Boot into DSL's Live CD desktop and from the Launch menu in the bottom-left corner of the screen select 'Apps | Tools | Install to hard drive'. This will open a command prompt with the installer already running inside it. You need to enter the name of the partition that you want DSL installed onto (you will lose any data on that partition, so be careful).

Reply 'n' to the question of whether you want multi-user logins and 'n' to whether you want to use a journalised filesystem. Make sure that you're sure with the last question, and DSL will install itself. It won't take long, and in a few minutes you'll have a fully working installation.

On our machine, going from BIOS to fully working desktop took around 23 seconds, which isn't too bad when you consider that a version of Ubuntu 8.10 installed on the same machine took 90 seconds to get to the default desktop.

Removal service

If you're not willing to install a separate version of Linux for fast booting, there's still a lot that you can do to speed up the boot time of your current installation.

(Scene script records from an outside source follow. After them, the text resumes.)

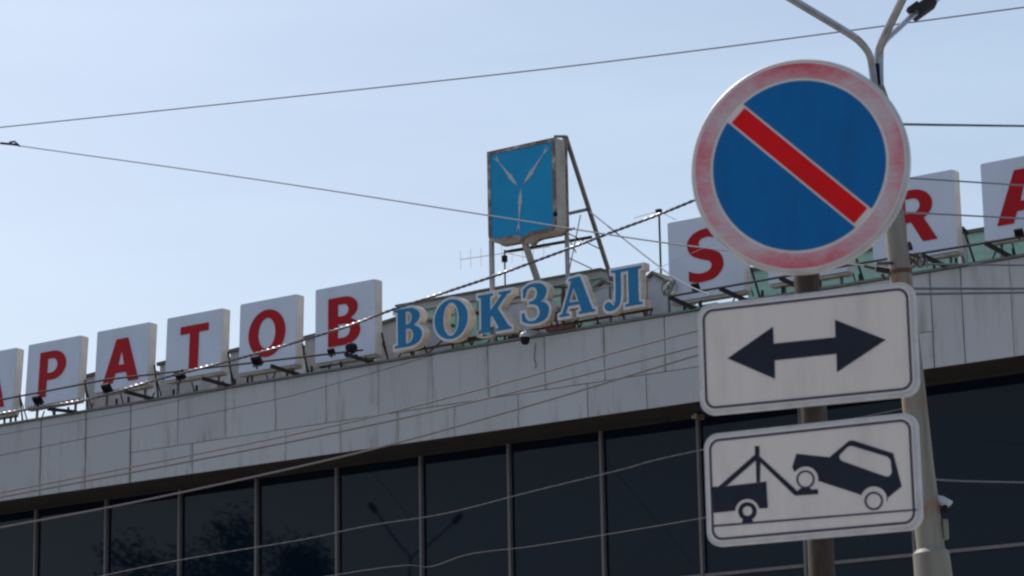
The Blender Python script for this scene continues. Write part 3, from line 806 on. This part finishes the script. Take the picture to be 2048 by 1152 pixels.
def flood(px, py, label, round_=False, small=False, w_=.85):
    p = fac(px, py, w_); k = .55 if small else .8
    t_ = FA.thing('floodlight', label, 'floodlight', p, 'black floodlights aimed at the letter boards')
    if round_:
        part('housing', MB().lathe([(.08, -.13), (.12, -.08), (.125, .07), (.105, .085)], p, 'Y', 18), M['black'], t_)
        part('yoke', MB().box(p.x - .16, p.x + .16, p.y - .03, p.y + .03, p.z - .21, p.z - .17), M['darksteel'], t_)
    else:
        R = Matrix.Rotation(math.radians(38), 3, 'X')
        h = MB().box(p.x - .165 * k, p.x + .165 * k, p.y - .05 * k, p.y + .05 * k, p.z - .15 * k, p.z + .15 * k, R, .012)
        part('housing', h, M['black'], t_)
        fn = MB()
        for i in range(5):
            x = p.x + (-.12 + .06 * i) * k
            fn.box(x - .005, x + .005, p.y - .10 * k, p.y - .02 * k, p.z - .13 * k, p.z + .08 * k, R)
        part('cooling_fins', fn, M['black'], t_)
        part('yoke', MB().tube([(p.x - .17 * k, p.y, p.z), (p.x - .17 * k, p.y + .02, p.z - .17 * k), (p.x + .17 * k, p.y + .02, p.z - .17 * k), (p.x + .17 * k, p.y, p.z)], .012, 6), M['darksteel'], t_)
    part('stem', MB().beam((p.x, p.y + .0, p.z - .26 * k), (p.x, p.y, p.z - .12 * k), .03), M['darksteel'], t_)
flood(76, 800, 'black floodlight under the first whole letter board, shaped like P')
flood(214, 776, 'black floodlight under the red A, left of the T board')
flood(360, 749, 'black floodlight under the red T')
flood(514, 721, 'black floodlight hanging below the red O, under the bright cable')
flood(703, 696, 'round black floodlight under the red letter like B, near the blue letters', True)
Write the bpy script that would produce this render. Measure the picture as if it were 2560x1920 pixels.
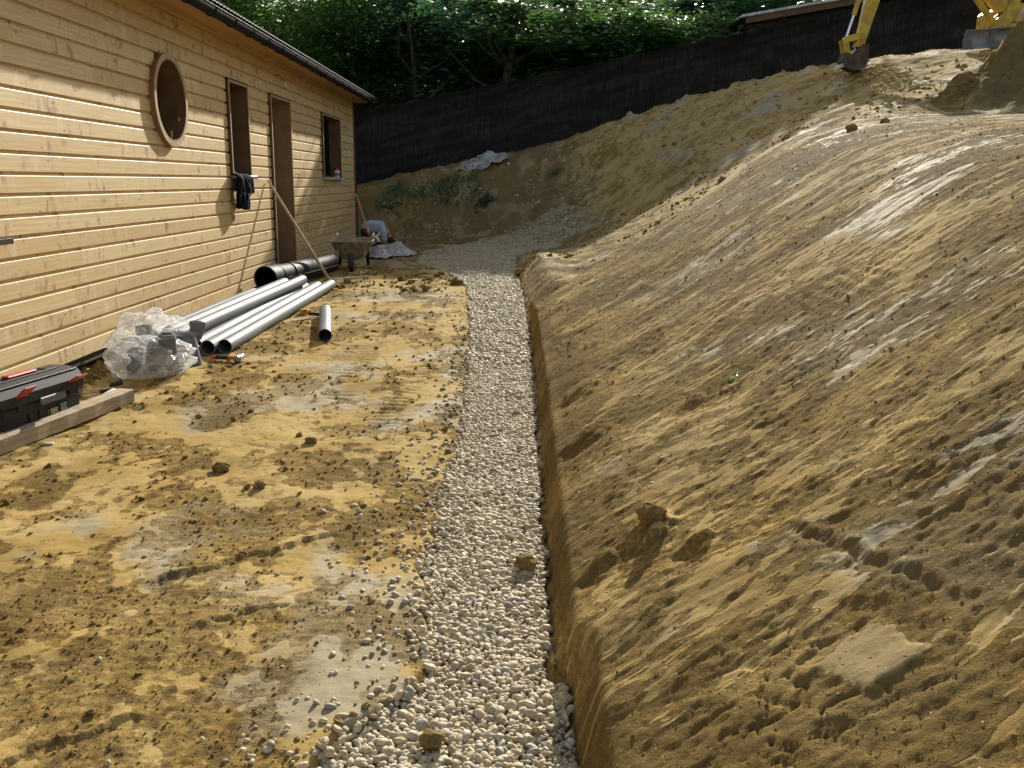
import bpy, math, random
import numpy as np
from mathutils import Vector, Matrix, Euler
R = math.radians
random.seed(7); rng = np.random.default_rng(7)
for o in list(bpy.data.objects): bpy.data.objects.remove(o)
sc = bpy.context.scene; col = sc.collection

# ------------------------------------------------------------------ camera, sky, sun, exposure
CAMZ = 1.45
cd = bpy.data.cameras.new('camera'); cam = bpy.data.objects.new('camera', cd); col.objects.link(cam)
cd.sensor_width = 36.0; cd.lens = 2261.5/2560*36; cd.clip_start = .05; cd.clip_end = 500
_p, _yaw, _roll = .21996, -.00024, .0102
_f = Vector((math.sin(_yaw)*math.cos(_p), math.cos(_yaw)*math.cos(_p), -math.sin(_p)))
_r = Vector((math.cos(_yaw), -math.sin(_yaw), 0)); _u = _r.cross(_f)
_R = _r*math.cos(_roll)+_u*math.sin(_roll); _U = _u*math.cos(_roll)-_r*math.sin(_roll)
cam.matrix_world = Matrix(((_R.x,_U.x,-_f.x,0),(_R.y,_U.y,-_f.y,0),(_R.z,_U.z,-_f.z,CAMZ),(0,0,0,1)))
sc.camera = cam
SUN = Vector((1.0, 4.4, 1.95)).normalized()
w = bpy.data.worlds.new('World'); sc.world = w; w.use_nodes = True
nt = w.node_tree; sky = nt.nodes.new('ShaderNodeTexSky'); sky.sky_type = 'NISHITA'; sky.sun_disc = False
sky.sun_elevation = math.asin(SUN.z); sky.sun_rotation = math.atan2(SUN.x, SUN.y)
sky.air_density = 1.2; sky.dust_density = 1.5
bg = nt.nodes['Background']; hs = nt.nodes.new('ShaderNodeHueSaturation'); hs.inputs['Saturation'].default_value = .55
nt.links.new(sky.outputs[0], hs.inputs['Color']); nt.links.new(hs.outputs[0], bg.inputs[0]); bg.inputs[1].default_value = .085
sl = bpy.data.lights.new('sun', 'SUN'); sl.energy = 4.3; sl.angle = R(.6); sl.color = (1, .94, .825)
so = bpy.data.objects.new('sun', sl); col.objects.link(so); so.rotation_euler = SUN.to_track_quat('Z', 'Y').to_euler()
sc.view_settings.view_transform = 'Standard'; sc.view_settings.look = 'None'
sc.view_settings.exposure = .75; sc.view_settings.gamma = 1
sc.render.engine = 'CYCLES'; sc.render.resolution_x = 1024; sc.render.resolution_y = 768
sc.cycles.max_bounces = 7; sc.cycles.transparent_max_bounces = 12

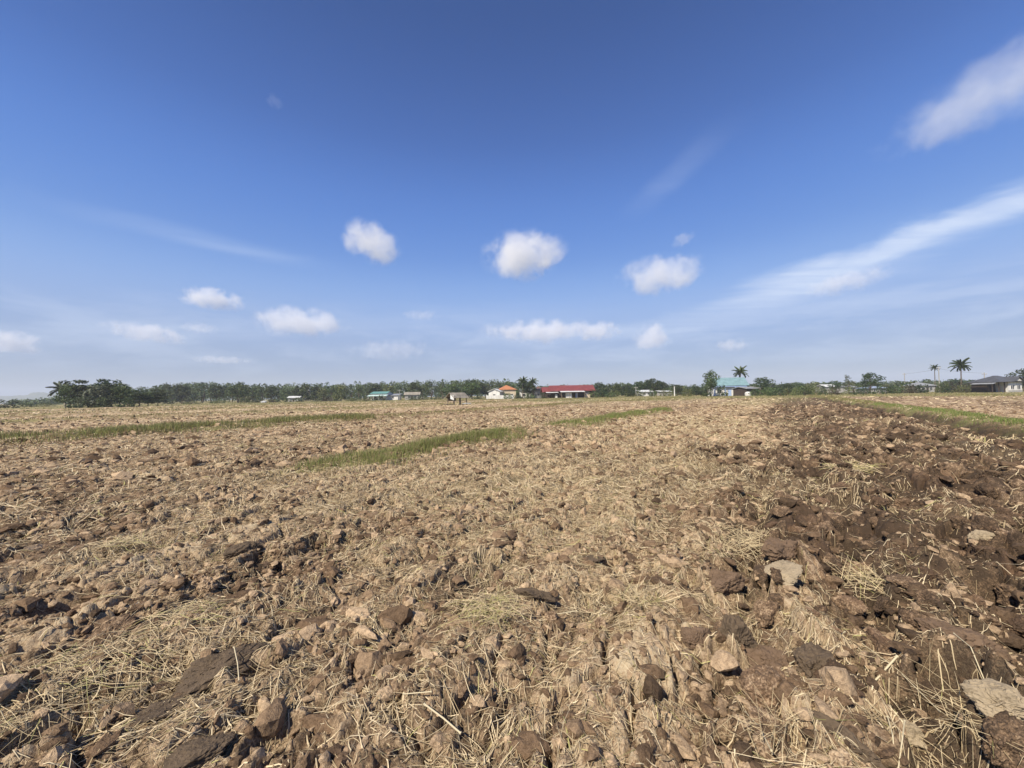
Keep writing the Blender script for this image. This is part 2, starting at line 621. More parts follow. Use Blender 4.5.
# ------------------------------------------------------------------ ground sheet
def build_ground():
    oy = -1.5
    NC = 1300
    th = np.linspace(rad(-67), rad(67), NC)
    rs = [1.55]
    while rs[-1] < 3000:
        r = rs[-1]
        k = 0.0024 if r < 12 else (0.0024 + 0.0036 * min(1, (r - 12) / 50) if r < 62 else min(0.07, 0.006 * (r / 62) ** 0.9))
        rs.append(r * (1 + k))
    rs = np.array(rs)
    R, T = np.meshgrid(rs, th, indexing='ij')
    x = (R * np.sin(T)).ravel()
    y = (R * np.cos(T) + oy).ravel()
    h, tone, rz, g, bm = soil(x, y)
    s, t = st(x, y)
    r = np.hypot(x, y)
    # horizontal shear makes slab edges overhang a little, away from a pure height field
    lump = np.exp(-(((x + 1.35) / 0.5) ** 2 + ((y - 2.2) / 0.4) ** 2))
    # tone: dry crust pale / turned clay dark, per clod and per zone
    zone = 0.57 - (0.44 - 1.1 * (fbm(s * 0.8, t * 1.2, 5, 65, 0.6) - 0.5)) * rz + 0.10 * np.exp(-((t - 0.9) / 1.3) ** 2) * (1 - sstep(2.4, 3.6, s)) + 0.07 * np.cos(2 * math.pi * (t / 0.82 + 0.5 * (fbm(s * 0.4, t * 0.3, 2, 19) - 0.5)))
    zone = zone + 0.26 * (fbm(s * 0.10, t * 0.6, 5, 61) - 0.5) * 2
    brown = sstep(0.50, 0.66, fbm(x * 0.55 + 7, y * 0.45, 4, 63)) * (1 - sstep(9, 20, r))
    zone = zone - 0.22 * brown
    left = sstep(7.5, 9, t) * (1 - sstep(26, 30, t))
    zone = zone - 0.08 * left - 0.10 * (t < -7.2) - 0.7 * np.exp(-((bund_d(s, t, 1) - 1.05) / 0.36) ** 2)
    tone_v = zone - 0.04 + 0.62 * (tone - 0.5)
    fm = sstep(10, 25, r)
    zone = zone + fm * (0.50 * (fbm(x * 0.9, y * 0.9, 4, 93, 0.65) - 0.5) * 2 * 0.8 - 0.07 + 0.30 * (fbm(s * 0.03 + 5, t * 0.22, 3, 95) - 0.5) * 2)
    straw = straw_cover(x, y, s, t, rz) * (1 - 0.6 * brown)
    lanes = sstep(0.50, 0.64, fbm(s * 0.012, t * 0.085, 3, 97)) * sstep(34, 60, r) * (0.35 + 0.5 * fbm(x * 0.3, y * 0.3, 3, 98))
    green = np.clip(np.maximum(np.maximum(g * 1.0, lanes), bund_green(s, t, x)), 0, 1)
    # thin grassy bands far out
    col = np.stack([np.clip(tone_v, 0, 1), green, np.clip(straw, 0, 1)], 1)
    nr = len(rs)
    idx = np.arange(nr * NC, dtype=np.int32).reshape(nr, NC)
    f = np.stack([idx[:-1, :-1].ravel(), idx[:-1, 1:].ravel(), idx[1:, 1:].ravel(), idx[1:, :-1].ravel()], 1)[:, ::-1]
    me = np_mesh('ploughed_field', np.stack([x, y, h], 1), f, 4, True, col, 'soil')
    o = link_mesh('ploughed_field', me, M_GROUND)
    tag(o, kind='structure')
    print('ground rows', nr, 'cols', NC)
    return o


def straw_cover(x, y, s, t, rz):
    r = np.hypot(x, y)
    band = np.exp(-((t - 3.6) / 2.3) ** 4) * sstep(1.5, 4.5, s)     # the pale strip down the middle
    n = fbm(s * 0.7, t * 1.1, 4, 67)
    c = 0.42 + 0.55 * band + 0.9 * (n - 0.5)
    c = c - 0.26 * rz - 0.25 * (t < -7.2)
    c = c - 0.15 * np.exp(-((t - 0.9) / 1.1) ** 2) * (1 - sstep(1.8, 3.0, s))
    c = c + 0.3 * sstep(8.5, 11, t) * (fbm(s * 0.2, t * 0.9, 3, 69))
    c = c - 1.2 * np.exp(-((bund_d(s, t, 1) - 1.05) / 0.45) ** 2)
    return np.clip(c, 0.0, 1)


def bund_green(s, t, x):
    """how green each bund is along its length"""
    out = np.zeros_like(s)
    for k, (t0, hh, w) in enumerate(BUNDS):
        d = np.abs(bund_d(s, t, k)) / w
        n = fbm(s * 0.25 + 9 * k, t * 0, 3, 81)
        soft = 1 - sstep(0.35, 1.7, d + 1.6 * (fbm(s * 0.9, t * 1.6, 3, 83) - 0.5))
        if k == 0:
            q = sstep(2.5, 4.5, s) * (1 - sstep(11.2, 12.0, s)) + sstep(14.2, 15, s) * (1 - sstep(28, 33, s))
        elif k == 1:
            q = 0.35 + 0.65 * sstep(0.35, 0.6, n)
        elif k == 2:
            q = (0.35 + 0.6 * sstep(0.3, 0.6, n)) * (1 - 0.7 * sstep(12, 18, s))
        else:
            q = 0.3 + 0.6 * sstep(0.3, 0.6, n)
        out = np.maximum(out, q * soft)
    return out


build_ground()


# ------------------------------------------------------------------ straw litter
def ribbons(P0, ang, length, width, bend, lift, tube, col, rng, conform=1.0):
    """stalks lying on the ground: 4 cross-sections each; tube -> triangular, else flat"""
    n = len(P0)
    K = 4
    ang = fbm(P0[:, 0] * 1.3, P0[:, 1] * 1.3, 2, 111) * 12.0 + rng.normal(0, 0.65, n) + np.where(rng.random(n) < 0.25, ang, 0)
    u = np.linspace(-0.5, 0.5, K)
    dx, dy = np.cos(ang), np.sin(ang)
    px = P0[:, None, 0] + dx[:, None] * u[None] * length[:, None] - dy[:, None] * (bend * length)[:, None] * (0.25 - u[None] ** 2) * 2
    py = P0[:, None, 1] + dy[:, None] * u[None] * length[:, None] + dx[:, None] * (bend * length)[:, None] * (0.25 - u[None] ** 2) * 2
    gz = soil(px.ravel(), py.ravel(), True)[0].reshape(n, K)
    # stiff stalks bridge hollows: blend ground profile with its chord
    z0, z1 = gz[:, :1], gz[:, -1:]
    chord = z0 + (z1 - z0) * (u[None] + 0.5)
    pz = np.maximum(gz, chord) * 0.75 + gz * 0.25
    pz = pz + width[:, None] * 0.5 + 0.002 + lift[:, None] * (u[None] + 0.5)
    C = np.stack([px, py, pz], 2)
    side = np.stack([-dy, dx, np.zeros(n)], 1)
    taper = np.array([0.9, 1.0, 0.8, 0.45])
    W = width[:, None] * taper[None]
    roll = rng.uniform(-0.9, 0.9, n)
    sd = side * np.cos(roll)[:, None] + np.array([0, 0, 1.0])[None] * np.sin(roll)[:, None]
    up = np.cross(np.stack([dx, dy, np.zeros(n)], 1), sd)
    if tube:
        m = 3
        offs = [(math.cos(a), math.sin(a)) for a in (0.3, 2.4, 4.5)]
    else:
        m = 2
        offs = [(1, 0), (-1, 0)]
    V = np.stack([C + sd[:, None] * (W * a)[:, :, None] * 0.5 + up[:, None] * (W * b)[:, :, None] * 0.5 for a, b in offs], 2)
    V = V.reshape(n * K * m, 3)
    base = (np.arange(n) * K * m)[:, None]
    q = []
    for i in range(K - 1):
        for k in range(m if tube else 1):
            k2 = (k + 1) % m
            q.append([i * m + k, i * m + k2, (i + 1) * m + k2, (i + 1) * m + k])
    q = np.array(q)
    F = (base[:, :, None] + q[None]).reshape(-1, 4)
    Cc = np.repeat(col, K * m, axis=0)
    return V, F, Cc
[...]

The most obvious involves using the hibernate option instead of shutting down the PC completely. Hibernation has always been a little touch-and-go with Linux, but it's worth giving it another try with a new distro as you may find that it now works. With the latest version of Ubuntu, for instance, you can now select 'Hibernate' from the log-out menu.

Ubuntu also provides a GUI for disabling boot-up services (those that run automatically when the desktop starts), and trimming those that you don't need from the process can save you over 20 seconds of boot time as well as a ton of memory.

Open the Services window from the Administration menu in Ubuntu. This lists all of the non-essential tasks that are started when your computer boots up.

For maximum speed, disable the following: anacron, atd, the automated crash report, the Bluetooth device manager, Klog, syslog, hotkeys management, acpid and apmd. Removing any of these from your system can have unwanted side effects, so make sure that you know how to get back to the original configuration.

It's a case of using common sense, such as only disabling Bluetooth if you don't happen to use it. The Session Preferences window (found in the Preferences menu) lists a similar group of processes that can be disabled.

These only affect the desktop session, so as a result they're not quite as important as the system services. Just disable those you don't need. Following this strategy, we were able to reduce Ubuntu's boot-up time by over 20 seconds.